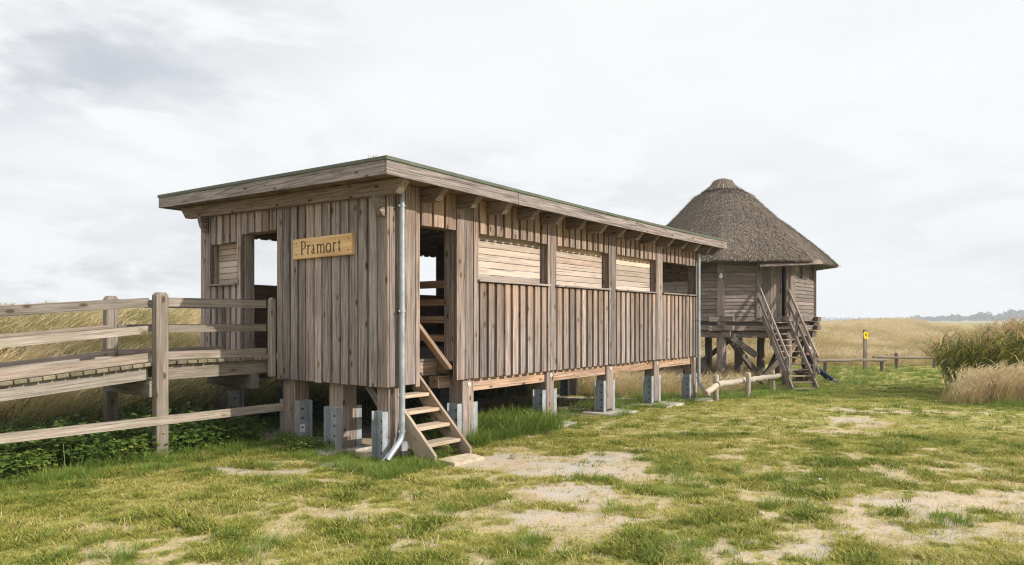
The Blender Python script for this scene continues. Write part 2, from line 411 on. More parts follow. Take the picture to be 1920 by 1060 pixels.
wn = N.math('ADD', N.attr('worn').outputs['Fac'], N.math('MULTIPLY', N.math('SUBTRACT', n1, .5), .9))
gcol = N.mix(N.rng(bf, .30, .66), turf, N.mix(N.rng(wn, .34, .78), straw, soil))
field = N.mix(N.rng(N.noise(pos, .09, 5, .6), .4, .6), (.33, .27, .125), (.20, .20, .075))
gcol = N.mix(fld, gcol, field)
hgt = N.math('ADD', N.math('MULTIPLY', n2, .7), N.math('MULTIPLY', N.rng(vo.outputs['Distance'], .3, 0), .4))
principled(N, out, gcol, .95, 0, hgt, .7, .03, .1)
M_GROUND = m
GXr, GZr = toXZ(nv[:, 0], nv[:, 1])
s0v = 4.3+2.6*sstep(9, 17, nv[:, 0])-4.6*sstep(23, 34, nv[:, 0])
gfield = np.maximum(sstep(s0v, s0v+1, nv[:, 1]), sstep(33, 37, GZr))
ground = link('ground', mesh_np('ground', nv, gq, None, {'bare': gb.ravel(), 'worn': wear(wx, wy).ravel(), 'field': gfield}), M_GROUND); tag(ground, kind='structure')

# ------------------------------------------------------------------ blades and scattering
def blades(base, az, h, lean, w, segs=3, pw=1.7, ori=None, droop=.3):
    """returns verts, quads, tris, v-parameter (0 root .. 1 tip) and the blade number of every vertex"""
    n = len(base); k = 2*segs+1; V = np.zeros((n, k, 3)); hv = np.zeros((n, k))
    d = np.stack([np.cos(az), np.sin(az)], 1); o = az+np.pi/2 if ori is None else ori; sd = np.stack([np.cos(o), np.sin(o)], 1)
    for i in range(segs+1):
        v = i/segs; c = base.copy(); c[:, :2] += d*(lean*h*v**pw)[:, None]; c[:, 2] += h*v*(1-droop*lean*v)
        if i < segs:
            ww = w*(1-v**2*.75)*.5*(1 if i else .7)
            for q, sg in ((0, -1), (1, 1)):
                V[:, 2*i+q] = c; V[:, 2*i+q, :2] += sd*(sg*ww)[:, None]; hv[:, 2*i+q] = v
        else: V[:, 2*segs] = c; hv[:, 2*segs] = 1
    off = (np.arange(n)*k)[:, None]
    Q = np.concatenate([off+np.array([[2*i, 2*i+1, 2*i+3, 2*i+2]]) for i in range(segs-1)]) if segs > 1 else np.zeros((0, 4), int)
    T = off+np.array([[2*segs-2, 2*segs-1, 2*segs]])
    return V.reshape(-1, 3), Q, T, hv.ravel(), np.repeat(np.arange(n), k)
def merge(parts):
    V = []; Q = []; T = []; A = {}; o = 0
    for v, q, t, at in parts:
        V.append(v); Q.append(q+o); T.append(t+o); o += len(v)
        for k, a in at.items(): A.setdefault(k, []).append(a)
    return np.vstack(V), np.vstack(Q), np.vstack(T), {k: np.concatenate(a) for k, a in A.items()}

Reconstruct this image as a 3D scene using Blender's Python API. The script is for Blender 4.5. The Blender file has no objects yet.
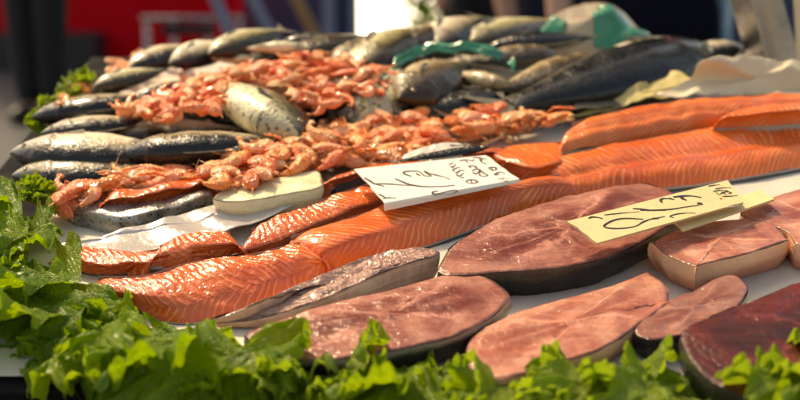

◇ ◇ ◇ ◇ ◇ ◇ ◇

→ **Goal**
Every line above should be returned exactly; the pictures stay out.

→ **Result of this exercise**
The Blender Python script for this scene continues. Write part 2, from line 411 on. More parts follow. Take the picture to be 1920 by 1060 pixels.
wn = N.math('ADD', N.attr('worn').outputs['Fac'], N.math('MULTIPLY', N.math('SUBTRACT', n1, .5), .9))
gcol = N.mix(N.rng(bf, .30, .66), turf, N.mix(N.rng(wn, .34, .78), straw, soil))
field = N.mix(N.rng(N.noise(pos, .09, 5, .6), .4, .6), (.33, .27, .125), (.20, .20, .075))
gcol = N.mix(fld, gcol, field)
hgt = N.math('ADD', N.math('MULTIPLY', n2, .7), N.math('MULTIPLY', N.rng(vo.outputs['Distance'], .3, 0), .4))
principled(N, out, gcol, .95, 0, hgt, .7, .03, .1)
M_GROUND = m
GXr, GZr = toXZ(nv[:, 0], nv[:, 1])
s0v = 4.3+2.6*sstep(9, 17, nv[:, 0])-4.6*sstep(23, 34, nv[:, 0])
gfield = np.maximum(sstep(s0v, s0v+1, nv[:, 1]), sstep(33, 37, GZr))
ground = link('ground', mesh_np('ground', nv, gq, None, {'bare': gb.ravel(), 'worn': wear(wx, wy).ravel(), 'field': gfield}), M_GROUND); tag(ground, kind='structure')

# ------------------------------------------------------------------ blades and scattering
def blades(base, az, h, lean, w, segs=3, pw=1.7, ori=None, droop=.3):
    """returns verts, quads, tris, v-parameter (0 root .. 1 tip) and the blade number of every vertex"""
    n = len(base); k = 2*segs+1; V = np.zeros((n, k, 3)); hv = np.zeros((n, k))
    d = np.stack([np.cos(az), np.sin(az)], 1); o = az+np.pi/2 if ori is None else ori; sd = np.stack([np.cos(o), np.sin(o)], 1)
    for i in range(segs+1):
        v = i/segs; c = base.copy(); c[:, :2] += d*(lean*h*v**pw)[:, None]; c[:, 2] += h*v*(1-droop*lean*v)
        if i < segs:
            ww = w*(1-v**2*.75)*.5*(1 if i else .7)
            for q, sg in ((0, -1), (1, 1)):
                V[:, 2*i+q] = c; V[:, 2*i+q, :2] += sd*(sg*ww)[:, None]; hv[:, 2*i+q] = v
        else: V[:, 2*segs] = c; hv[:, 2*segs] = 1
    off = (np.arange(n)*k)[:, None]
    Q = np.concatenate([off+np.array([[2*i, 2*i+1, 2*i+3, 2*i+2]]) for i in range(segs-1)]) if segs > 1 else np.zeros((0, 4), int)
    T = off+np.array([[2*segs-2, 2*segs-1, 2*segs]])
    return V.reshape(-1, 3), Q, T, hv.ravel(), np.repeat(np.arange(n), k)
def merge(parts):
    V = []; Q = []; T = []; A = {}; o = 0
    for v, q, t, at in parts:
        V.append(v); Q.append(q+o); T.append(t+o); o += len(v)
        for k, a in at.items(): A.setdefault(k, []).append(a)
    return np.vstack(V), np.vstack(Q), np.vstack(T), {k: np.concatenate(a) for k, a in A.items()}

Reconstruct this image as a 3D scene using Blender's Python API. The script is for Blender 4.5. The Blender file has no objects yet.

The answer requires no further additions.